March 11, 2004

Art Community Metaphor

Here is an extended metaphor for what I see as going on the valley.

You have a small but thriving arts community. They make enough money to get by, but they aren't millionaires. One day an investor comes by and is so impressed he gives some of the artists some money and starts a little company. The promises are great, we will take your fine art and show it to the world!

The presence of a new shop starts a ripple and soon all of the artists are now working for little shops. The little shops start to compete in the marketplace and soon more art is required. So the artists need to work a longer for the same money. What looks good from the outside (productivity is up) is hell on the inside (long hours, lots of stress, flat salary).

But that isn't enough. The companies, now gone public, are looking for better numbers on the street. So they supplement the artists (now called resources) with external resources off shore who work for pennies. Again, the numbers go up, investors and happy, the CEOs are rich, and the resources are even more unhappy because they know their jobs are in jeopardy.

Management catches wise that the local resources are overpaid so they lay them all off and go strictly overseas.

Which brings us to the end of the story. The thriving arts community which created unique crafts and was a pleasant and peaceful home to a culture of creativity has now been replaced with a bunch of stores selling cookie-cutter art made in other countries. The land value went up so much that the original artists have all gone. Worse yet, few continued with the practice of art since it became such a pressure cooker that they lost all interest in it as a creative activity.

A few CEOs have become rich by plundering a community of people. The community is gone, the CEOs are rich, and so the American Dream continues.

There needs to be a balance. As investors, where do we think the productivity numbers are coming from? If a company makes more product without extending it's payroll it has either; hired external consultants, had the existing employees work more hours, or found a better way to do things. I would like to think it's the latter, but in my experience it has always been hiring consultants and working longer hours. Especially in the valley where "executive indecision = engineering long hours".

The whole country needs to learn the work/life balance. And we have to stop this consumer culture of keeping up with the Joneses. We work harder because our investors want the numbers to relentlessly increase. But we are the investors. And we want our investments to do well because we have to keep up with the Joneses. We have made our own hell.

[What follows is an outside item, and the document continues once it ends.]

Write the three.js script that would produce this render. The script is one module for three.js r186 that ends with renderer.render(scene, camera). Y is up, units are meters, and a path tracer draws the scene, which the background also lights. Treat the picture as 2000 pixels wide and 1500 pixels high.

That being said. Bush is not making matters any easier. His exclusively pro-business policies have set a precedent that all of this is ok, or even desirable.

And it all comes around to the Americans have been getting a lot fatter in the past two years thread. Why? McDonalds has been super-sizing fries, sodas and shakes for years. So it can't be that. The problem is the overwork. If you have to work longer because you are doing the work of three because two other people got laid off, then you are probably going to have to give somewhere else in your life. And that will often be diet and exercise. McDonalds is just an enabler. It's not the culprit.

I saw a 60 Minutes where the talked with the CEO of SAP who said that he was keeping his company private because he didn't want to live under the pressure of the street. I can see exactly what he means. We need to focus on how to create sustainable companies that have a healthy workplace and workforce. That is how you have a thriving economy and country.